Evening entertainments will include a candlelight reception at the Joseph Kershaw House at Historic Camden Revolutionary War site on Friday evening and, on Saturday, an elegant dinner and premier performance of a dramatic monologue on the “Gamecock,” written and presented by noted British thespian and playwright, Howard Burnham of Columbia, SC.

Saturday and Sunday are devoted to battlefield tours. Each day, attendees will travel by bus to some of the Gamecock’s important battle sites, many of which are unmarked and on private property. Bus guides will be Charles B. Baxley and David P. Reuwer, acclaimed battle sites tour guides of the Tarleton and Camden Campaign symposia. An attorney by profession, Baxley is past president of the Kershaw County Historical Society and creator-editor of the in-depth newsletter, Southern Campaigns of the American Revolution. An adjunct professor of historic preservation at the College of Charleston for the past five years, attorney Reuwer’s second vocation is the documentation and preservation of Revolutionary War battlefield throughout the South. Reuwer was the lead surveyor of the Eutaw Springs Battlefield.

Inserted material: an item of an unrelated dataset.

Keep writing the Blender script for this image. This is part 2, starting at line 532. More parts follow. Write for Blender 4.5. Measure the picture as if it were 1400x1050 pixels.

Each field trip will include opportunities to walk the battle sites and hear riveting presentations by on-site guides. Saturday will focus be on some of Sumter’s important battles in the upcountry – from his actions at Rocky Mount on the Wateree River, Hanging Rock, Fish Dam Ford of the Broad River, and Blackstock’s Plantation on the Tyger River. Sunday’s tour will encompass Sumter’s 1781 “Dog Days” of summer campaign to “thunder at the gates of Charles Town.” We will visit the majestic ruins of Biggin Church and Wadboo Bridge, pay our respects to US President Henry Laurens at Mepkin Abbey, and follow Sumter to Quinby Creek Bridge and walk the avenue of oaks to his final battlefield at Shubrick’s Plantation. The battlefield tour will end with a visit to Sumter’s tomb and a tour of the Sumter Museum, highlighted by the premier viewing of a newly acquired miniature portrait of Thomas Sumter and a wine & cheese reception.